The decree has been amended three times, most recently in 2021. While the original decree called for building a system of tunnels to retain stormwater, the latest iteration gives the utility freedom to use alternative control measures that are potentially less expensive, including green infrastructure.

“Working with the EPA, we have implemented an adaptive management plan,” says Brian Hess, head of KC Water’s Smart Sewer Division. “That allows us to look at different means of capturing stormwater before it enters and overwhelms our combined sewer system. So basically, with the green infrastructure, we attenuate those flows.”

Green infrastructure alone typically doesn’t attenuate peak flows for the less-frequent, high-intensity, 10-, 25- and 100-year storms. Instead, it is used to manage stormwater from routine events that occur every year. Pilot programs with green infrastructure have shown potential to help keep flows within the pipes’ capacity and mitigate CSOs.

Spaces large and small

Green infrastructure can include bushes, grasses, trees and other landscaping designed to hold water and allow it to infiltrate the ground, or to hold water temporarily so it enters the system slowly after peak flows have passed.
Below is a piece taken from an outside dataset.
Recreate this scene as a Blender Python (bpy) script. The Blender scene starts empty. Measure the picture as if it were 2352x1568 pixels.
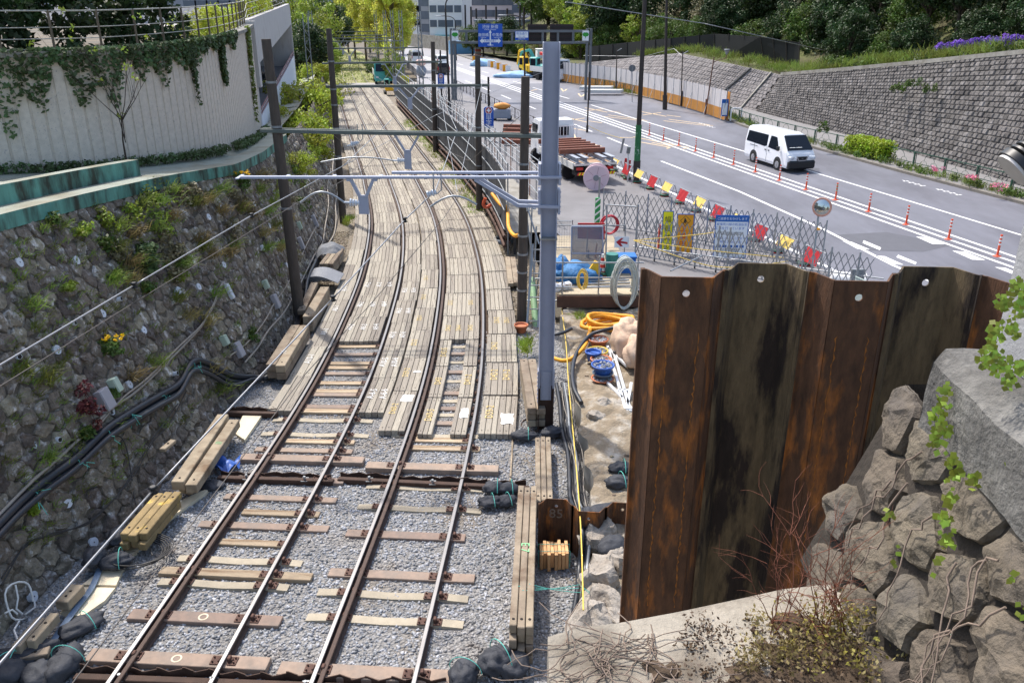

The infrastructure can comprise a small space, like a rain garden, or large area such as a community park. Utility engineers use a hydraulic model of the sewer system to determine where to deploy the green resources.

“We model the impacts of certain types of projects and determine what benefits we can gain from each,” says Hess. “We look at a basin and do a plan that helps us understand what areas we can focus on and what we can expect from implementing green infrastructure or other control measures.”

The newer parts of the KC Water system have separate sanitary and storm sewers, but the older parts, some of which date to the 1850s, have combined sewers, which include 120 relief points called diversion structures, designed to overflow in wet weather. “Our objective is to minimize the number of times they overflow, or to eliminate overflows if possible,” says Hess.

The critical metric

KC Water calculates the effectiveness of green infrastructure using the metric of percent capture: the percentage of wet-weather flow that the combined sewer system captures and sends to the treatment plants.

In 2010, the percent capture was calculated at 45%, according to Srini Vallabhaneni, a former KC Water Smart Sewer officer. “The remainder was going untreated into the waterways, and that amounted to 6.38 billion gallons a year,” Vallabhaneni says. “That’s where the journey really started with the consent decree.”

Ten years later, the percent capture was 62%, but that still meant 4.38 billion gallons a year are overflowing. “Our target is capturing 85% of wet-weather flow by 2040,” says Vallabhaneni.

“Our journey continues, and we are now on the scale toward the next milestone, which is 66% capture by the end of 2024.” The next milestones are 74% by 2030 and 77% by 2035.

Green works

KC Water has a multiple-solution toolbox to reach its milestones. Sometimes a solution is to separate an area’s combined sewer. Sometimes it’s putting in bigger pipes to capture more of the water and then add treatment plant capacity to handle the additional volume. Sometimes it has been pump station improvements.

But for managing some parts of the stormwater system, such as highly developed areas with extensive parking lots and other impervious surfaces, green infrastructure is the preferred solution. “At the source-control level, green infrastructure works well,” Vallabhaneni says.

KC Water installs monitoring devices downstream of large projects to measure their impact. For example, the Middle Blue River pilot project, a green infrastructure installation that includes bioretention, rain gardens, permeable pavement and underground detention, the peak flow was reduced by 76% in a 1.4-inch rain event and flow volume was reduced by 36% from the project area.  

“Once the projects are built, it is written in the consent decree that we do post-construction monitoring of the facilities,” Vallabhaneni says. “We build on the data to validate the hydraulic model further and then confirm that the projects we’ve built are providing the capture needed to tie in with the milestones that we have.”

Smaller bites

The impact of small green infrastructure projects such as curbside bumpouts with rain gardens can’t be measured individually. Many of them are tested to verify that they are performing as intended. but collectively their impact shows up in the percent capture calculations. Kansas City has 230 green infrastructure sites, maintained by city crews, contractors and partner organizations, such as nonprofit agencies.

In late 2022, KC Water had 13 greener infrastructure projects in various stages of development. Some of the larger ones, including the Middle Blue River project, have monitoring devices downstream.

“A number of projects are under design or have just recently been implemented,” Hess says. “We are actively flow-monitoring those areas to be able to include them into our hydraulic model, so we can get a picture of before and after. It’s best to say we’re in the infancy of trying to figure out how effective those solutions are.”